Again, the legal services Bill is the subject of a commitment in the EU-IMF deal. We are committed to having the legislation published in this session. I know the Minister for Justice and Equality, Deputy Shatter, has worked very hard on this voluminous legislation which is being crafted and should be brought before the House in this session.

As far as ministerial oversight is concerned, while the national lottery is within the remit of my Department, the allocation of individual lotto terminals has nothing to do with the Minister.

Hard luck, Peter.

I am disappointed by the Minister's answer as I thought every village in Ireland might have a lotto machine.

With regard to the housing Bill and the residential tenancies (amendment) Bill, I have previously raised the issue of homeless persons, particularly young homeless persons. The legislation was to be brought before the House early next year, but there is now no date for the publication of the housing Bill. I hope this urgent issue can be dealt with quickly by the Government.
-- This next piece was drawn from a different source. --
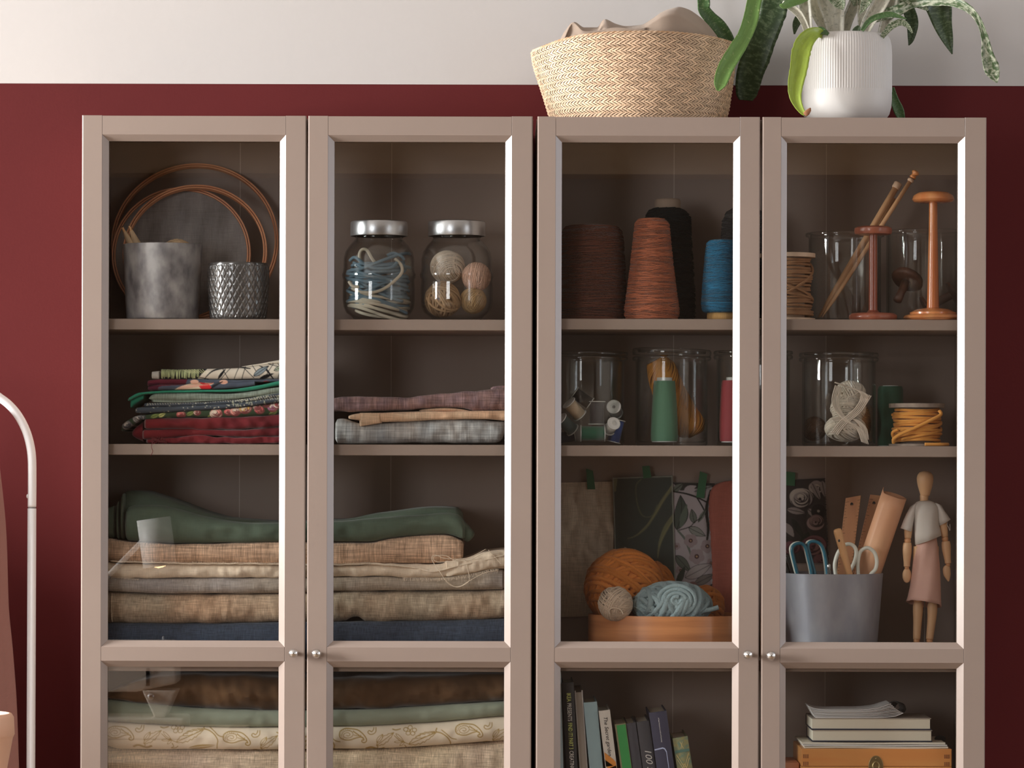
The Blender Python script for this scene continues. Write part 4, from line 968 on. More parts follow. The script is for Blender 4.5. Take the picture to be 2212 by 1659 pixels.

They are both very important Bills dealing wtih complicated issues. They are expected to be brought before the House next year.

On the Government's plans to set up the NewERA authority and create the promised 100,000 jobs, is it still the intention that it will be set up as a statutory body by primary legislation? According to some media reports, it may be a non-statutory body under the NTMA. Has a Government decision been made and is legislation pending?

As the Deputy knows, there is a commitment in the programme for Government to establish a holding company called NewERA to get the best value from State assets. There is a parallel commitment to establish a strategic investment fund to ensure we can use some of the proceeds from the sale of State assets to invest in a new generation of jobs. Both matters are being progressed. The NTMA has been asked, given its expertise, to examine, for example, the value that might be placed on some State assets in order to facilitate future decision making if the Government was to determine there should be further use of State assets. There will be a holding company, probably under the auspices of the NTMA, which will be called NewERA. No decisions on its statutory structure have yet been taken by the Government.